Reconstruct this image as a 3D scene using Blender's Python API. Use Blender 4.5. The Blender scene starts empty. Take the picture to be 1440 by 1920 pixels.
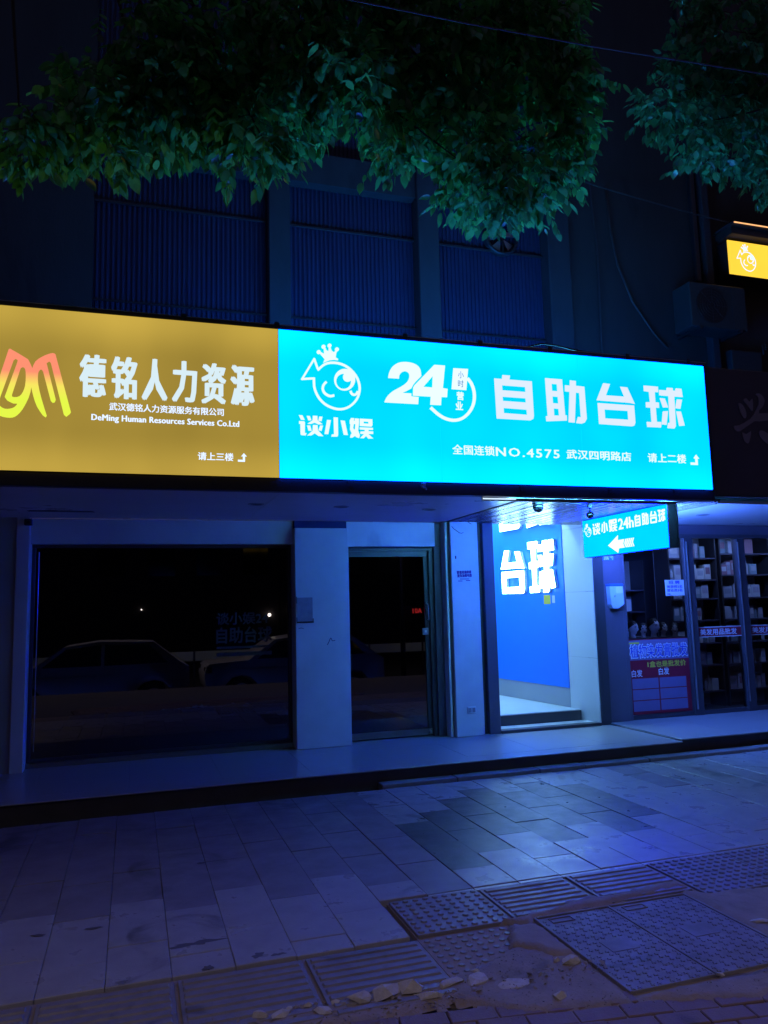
import bpy, bmesh, math, random
from mathutils import Vector, Matrix
from mathutils.geometry import tessellate_polygon
R = math.radians
rnd = random.Random(7)
scene = bpy.context.scene
C = scene.collection

# ------------------------------------------------------------------ camera
cam_d = bpy.data.cameras.new('camera')
cam = bpy.data.objects.new('camera', cam_d); C.objects.link(cam)
rt = Vector((0.95117579, -0.30763011, -0.02506663))
dn = Vector((0.01382214, 0.1235878, -0.99223737))
fw = Vector((0.30834002, 0.94344569, 0.12180583))
mw = Matrix((rt, -dn, -fw)).transposed().to_4x4()
mw.translation = Vector((0, 0, 1.65))
cam.matrix_world = mw
cam_d.sensor_fit = 'VERTICAL'; cam_d.sensor_height = 36.0; cam_d.lens = 1450 / 1920 * 36
cam_d.clip_start = 0.05; cam_d.clip_end = 400
scene.camera = cam

# ------------------------------------------------------------------ world, exposure
W = bpy.data.worlds.new('World'); scene.world = W; W.use_nodes = True
nt = W.node_tree; nt.nodes.clear()
bg = nt.nodes.new('ShaderNodeBackground'); wo = nt.nodes.new('ShaderNodeOutputWorld')
sky = nt.nodes.new('ShaderNodeTexSky'); sky.sky_type = 'NISHITA'; sky.sun_disc = False
sky.sun_elevation = R(-4); sky.sun_rotation = R(200)
mixw = nt.nodes.new('ShaderNodeMix'); mixw.data_type = 'RGBA'; mixw.blend_type = 'ADD'
mixw.inputs[0].default_value = 1.0
mixw.inputs[7].default_value = (0.036, 0.030, 0.062, 1)      # city glow on a moonless night sky
dim = nt.nodes.new('ShaderNodeMix'); dim.data_type = 'RGBA'; dim.blend_type = 'MULTIPLY'
dim.inputs[0].default_value = 1.0; dim.inputs[7].default_value = (0.02, 0.02, 0.02, 1)
nt.links.new(sky.outputs[0], dim.inputs[6]); nt.links.new(dim.outputs[2], mixw.inputs[6])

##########

> **Exercise objective**: Make an exact copy of the data, leaving its pictures out.

> **Response for this exercise**:
Reconstruct this image as a 3D scene using Blender's Python API. Use Blender 4.5. The Blender scene starts empty. Take the picture to be 1440 by 1920 pixels.
import bpy, bmesh, math, random
from mathutils import Vector, Matrix
from mathutils.geometry import tessellate_polygon
R = math.radians
rnd = random.Random(7)
scene = bpy.context.scene
C = scene.collection

# ------------------------------------------------------------------ camera
cam_d = bpy.data.cameras.new('camera')
cam = bpy.data.objects.new('camera', cam_d); C.objects.link(cam)
rt = Vector((0.95117579, -0.30763011, -0.02506663))
dn = Vector((0.01382214, 0.1235878, -0.99223737))
fw = Vector((0.30834002, 0.94344569, 0.12180583))
mw = Matrix((rt, -dn, -fw)).transposed().to_4x4()
mw.translation = Vector((0, 0, 1.65))
cam.matrix_world = mw
cam_d.sensor_fit = 'VERTICAL'; cam_d.sensor_height = 36.0; cam_d.lens = 1450 / 1920 * 36
cam_d.clip_start = 0.05; cam_d.clip_end = 400
scene.camera = cam

# ------------------------------------------------------------------ world, exposure
W = bpy.data.worlds.new('World'); scene.world = W; W.use_nodes = True
nt = W.node_tree; nt.nodes.clear()
bg = nt.nodes.new('ShaderNodeBackground'); wo = nt.nodes.new('ShaderNodeOutputWorld')
sky = nt.nodes.new('ShaderNodeTexSky'); sky.sky_type = 'NISHITA'; sky.sun_disc = False
sky.sun_elevation = R(-4); sky.sun_rotation = R(200)
mixw = nt.nodes.new('ShaderNodeMix'); mixw.data_type = 'RGBA'; mixw.blend_type = 'ADD'
mixw.inputs[0].default_value = 1.0
mixw.inputs[7].default_value = (0.036, 0.030, 0.062, 1)      # city glow on a moonless night sky
dim = nt.nodes.new('ShaderNodeMix'); dim.data_type = 'RGBA'; dim.blend_type = 'MULTIPLY'
dim.inputs[0].default_value = 1.0; dim.inputs[7].default_value = (0.02, 0.02, 0.02, 1)
nt.links.new(sky.outputs[0], dim.inputs[6]); nt.links.new(dim.outputs[2], mixw.inputs[6])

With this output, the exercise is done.